Pero el deslumbrante hallazgo de mis primeros años jóvenes al que me refiero tuvo lugar un 23 de abril en un precioso paseo llamado Ramblas de una ciudad llamada Barcelona, la urbe más europea y moderna de España, entonces y ahora. Fue una tarde de gloria en la que por el deseo elogiable de mi familia catalana me vi metido de lleno en una riada humana que desprendía un fuerte aroma a cultura.

Una enormidad de puestos provisionales de libros se alternaba con otra inmensidad de floristerías. La gente compraba libros y adquiría rosas. Los hombres regalaban rosas a las mujeres y éstas obsequiaban con libros a los hombres. (La tradición evolucionó hacia la igualdad y hoy el libro y la rosa y la rosa y el libro se intercambian por igual entre damas y caballeros.) Era la Fiesta del Libro, el Día de Sant Jordi, patrón de Cataluña. Nunca me hubiera imaginado, aunque en realidad era todavía un pipiolo, que la gente pudiera reunirse en torno a los libros y a las rosas y armar una gran fiesta popular que cada año crece y se multiplica.

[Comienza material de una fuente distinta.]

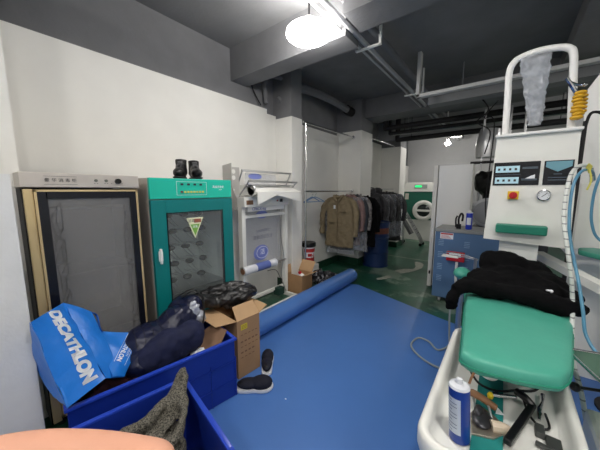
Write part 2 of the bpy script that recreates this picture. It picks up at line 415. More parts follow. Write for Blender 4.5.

Una cosa era, para mi, amar la lectura desde muy niño y otra bien distinta asistir al maravilloso y espontáneo espectáculo de la entronización callejera y multitudinaria del libro. Súbitamente comprendí, y ese fue realmente mi descubrimiento, que el libro era, en realidad, el nombre que le habían puesto, para hacerla más del pueblo, a la cultura. El libro es la cultura. Todo lo que abarca la cultura está en los libros. Toda la vida, todas las vidas, y más allá de las vidas, está en los libros. La historia, las artes, las ciencias, el universo, el conocimiento y hasta la imaginación que navega por encima del conocimiento, todo, todo, se halla en el interior de los libros.

Aquel 23 de abril marcaría un antes y un después para aquel adolescente. Los libros de la infancia dieron paso a otros más profundos aunque menos divertidos. Las Ramblas, un hervidero de inquietudes vitales, de alegrías, de esperanzas, se convirtieron en la Meca de la Cultura que habría que disfrutar, al menos, una vez en la vida.

Hoy, por decisión de la Unesco, se celebra el Día Mundial del Libro y del Derecho de Autor. Dicen que este día, del mismo año (1616) murieron los dos grandes genios universales de la literatura: el inglés William Shakespeare y el español Miguel de Cervantes. No sabéis cuánto me alegro haber descubierto que el libro es el nombre verdadero de la cultura.